Damit sagen Sie, was viele sagen: Dass es keinen Unterschied gibt zwischen Barak und Netanjahu oder Scharon . . .

al Qaq: Barak hat mehr Palästinenser getötet als irgendjemand sonst. Am wenigsten Absperrung der Gebiete in den letzten zehn Jahren gab es unter Bibi Netanjahu.

Baskin: Es gibt zwei Möglichkeiten. Wenn es jetzt nicht zu einem Abkommen kommt, dann verliert Barak die Wahlen, und das ist richtig so.
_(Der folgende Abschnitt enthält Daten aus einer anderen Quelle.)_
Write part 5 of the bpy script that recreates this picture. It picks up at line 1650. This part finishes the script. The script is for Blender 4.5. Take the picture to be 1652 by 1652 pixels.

Barak hat den Israelis gesagt, er würde Frieden bringen, und wenn er darin scheitert, dann muss er hinausgeworfen werden und darf nie wieder regieren. So wie auch Netanjahu nicht wiederkommen darf, denn er ist auch gescheitert. Die ganze Region besteht aus Politikern, die scheitern und in die Politik zurückkommen. Das ist doch nicht normal. Aber wenn Barak ein Abkommen zu Stande bringt, dann hat er zwar mehr Palästinenser getötet als die meisten isaelischen Regierungen vor ihm, aber das wird dann Teil der Geschichte sein.

Was denken Sie über die Intifada? Ist sie nützlich?

al Qaq: Die Intifada zeigt, wie fragil das Osloer Abkommen ist. In dieser Hinsicht ist sie nützlich. Nun wird der Preis dafür gezahlt, dass in Oslo ein schlechtes Abkommen abgeschlossen wurde. Das heißt, wir erleben jetzt die Oslokrise.

Baskin: Ich bin nicht seiner Meinung, was Oslo angeht. Ich glaube, es gab Probleme in dem Abkommen, und ich hoffe, die werden geregelt. Aber die Intifada ist nicht entstanden, weil es das Oslo-Abkommen gegeben hat, sondern weil es nicht umgesetzt worden ist. Beide Seiten haben sich in wichtigen Dingen nicht an die Vereinbarungen gehalten. Aber ich hoffe, dass irgendwann einmal diese Intifada als weiterer Schritt im Friedensprozess angesehen werden wird. Sie hat beiden Seiten und der internationalen Gemeinschaft gezeigt, wie hoch der Preis für den Frieden ist. Da gab es eine Menge Falscheinschätzungen, sowohl in Israel wie im Ausland, was die Palästinenser akzeptieren würden und was nicht. Darüber gibt es nun keine Missverständnisse mehr.